Risk You Can Eat


Originally posted on December 21, 2019 @ 11:43 AM

imageThe risk and safety industry just continues to get more absurd as it ventures into conceptual metaphor of eating and diet as it seek to make sense of the unquantifiable nature of risk (https://safetyrisk.net/quantifying-the-unquantifiable/). Then the industry goes into complete gobbledygook mode as it endeavours to measure risk through the subjective metaphors of hunger and appetite. No wonder the industry is so confused (https://www.theirm.org/what-we-say/thought-leadership/risk-appetite-and-tolerance/).

So, in order to help the industry out, the following are provided for further clarification and definition of risk:

Risk Bulimia: gorging on risk then purging for zero harm.

Risk Anorexia: thinking you have engorged yourself on risk when you haven’t taken any risk.

Risk Diet: Knowing you’ve had too much risk and need to give up.

Keto Risk: Redefining risk so that it can be eaten differently.

Risk Obesity: Having such excesses in bureaucracy that one cannot move.

Paleo Risk: Eating risk like cave dwellers.

Dukan Risk: Meaty risk without balance.

Atkins Risk: Risk without substance.

Pica Risk: Eating everything that has no risk.

Rumination Risk: Regurgitating the same old fear of risk and re-eating it.

Purging Risk: Taking laxatives because bureaucracy gives you the runs.

OSFED Risk: Not being able to define zero risk and being scared of not having enough bureaucracy.

Orthorexia Risk: Obsessive paranoia about risk and zero without a way of naming your disorder.

Of course, neither STEM or the risk and safety industry has a clue about the use of metaphor. The penetrating work of Lakoff and Johnson (Lakoff and Johnson, (1980) Metaphors We Live By http://shu.bg/tadmin/upload/storage/161.pdf ) is not likely to be in any risk, safety or STEM curriculum (https://safetyrisk.net/isnt-it-time-we-reformed-the-whs-curriculum/; https://safetyrisk.net/knowledge-and-curriculum-for-risk-and-safety-people/ ). Yet understanding metaphor is central to all human communication (https://safetyrisk.net/why-metaphors-matter-in-risk/). Understanding metaphor comes from outside of the STEM Knowledge culture (https://safetyrisk.net/safety-as-a-knowledge-culture/) and yet the industry ventures into the language of metaphor and then wonders why it confuses the hell out of an industry looking for measurement. Then when the industry imposes matrices and other dangerous tools (https://vimeo.com/166158437) in the delusional quest for measurement, people lose sight of the simple ways in which risk should be tackled.
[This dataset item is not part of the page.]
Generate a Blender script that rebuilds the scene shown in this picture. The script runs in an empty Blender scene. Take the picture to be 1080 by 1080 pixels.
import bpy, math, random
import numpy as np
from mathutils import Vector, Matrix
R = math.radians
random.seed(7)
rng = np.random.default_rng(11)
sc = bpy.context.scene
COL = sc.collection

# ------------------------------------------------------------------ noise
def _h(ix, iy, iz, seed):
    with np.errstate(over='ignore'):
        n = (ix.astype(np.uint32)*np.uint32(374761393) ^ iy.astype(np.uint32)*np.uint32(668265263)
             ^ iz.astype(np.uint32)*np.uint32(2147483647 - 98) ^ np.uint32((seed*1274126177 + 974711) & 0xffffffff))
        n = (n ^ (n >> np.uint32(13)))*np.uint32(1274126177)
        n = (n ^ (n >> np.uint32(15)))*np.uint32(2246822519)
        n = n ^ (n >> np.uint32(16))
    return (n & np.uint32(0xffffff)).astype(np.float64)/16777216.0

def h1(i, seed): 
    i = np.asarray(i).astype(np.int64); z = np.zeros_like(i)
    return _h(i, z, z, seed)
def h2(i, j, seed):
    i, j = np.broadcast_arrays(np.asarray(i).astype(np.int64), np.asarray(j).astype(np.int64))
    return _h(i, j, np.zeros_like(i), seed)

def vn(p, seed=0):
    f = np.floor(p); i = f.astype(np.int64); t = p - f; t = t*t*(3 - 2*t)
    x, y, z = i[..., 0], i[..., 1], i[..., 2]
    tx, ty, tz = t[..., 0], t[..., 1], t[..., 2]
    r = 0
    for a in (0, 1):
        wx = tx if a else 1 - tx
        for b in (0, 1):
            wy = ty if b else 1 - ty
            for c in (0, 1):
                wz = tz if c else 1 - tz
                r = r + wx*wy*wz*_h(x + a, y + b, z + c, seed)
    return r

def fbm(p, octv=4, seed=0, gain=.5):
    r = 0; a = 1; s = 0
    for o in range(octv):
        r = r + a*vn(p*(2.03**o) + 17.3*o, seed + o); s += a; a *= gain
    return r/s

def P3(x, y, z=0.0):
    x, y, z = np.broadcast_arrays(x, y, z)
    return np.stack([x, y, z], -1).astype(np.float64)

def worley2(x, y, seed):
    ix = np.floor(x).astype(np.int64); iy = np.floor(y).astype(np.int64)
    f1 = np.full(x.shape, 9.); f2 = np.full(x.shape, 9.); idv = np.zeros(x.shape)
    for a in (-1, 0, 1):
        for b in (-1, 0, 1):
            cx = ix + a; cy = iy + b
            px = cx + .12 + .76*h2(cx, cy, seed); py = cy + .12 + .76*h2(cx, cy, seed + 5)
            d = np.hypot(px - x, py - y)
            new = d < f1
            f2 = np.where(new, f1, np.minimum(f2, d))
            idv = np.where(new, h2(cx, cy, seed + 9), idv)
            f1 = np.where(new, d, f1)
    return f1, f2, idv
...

When one uses metaphor as well all do, one moves from quantitative thinking to qualitative thinking. Of course metaphor doesn’t really make sense, it’s an indirect mode of communication that describes something by what it is not. This poses significant problems for the discipline of risk management as is evidenced by the extensive debate about ‘risk appetite’ (https://normanmarks.wordpress.com/2014/03/22/the-continuing-failure-of-the-risk-appetite-debate-to-focus-on-desired-levels-of-risk/ ).

What a headache it is to use all silly quantitative measures for the subjectivity of risk as if risk can be quantified. Recently, I have never seen so much nonsense and excessive bureaucracy on risk appetite and risk hunger, who thought up this nonsense???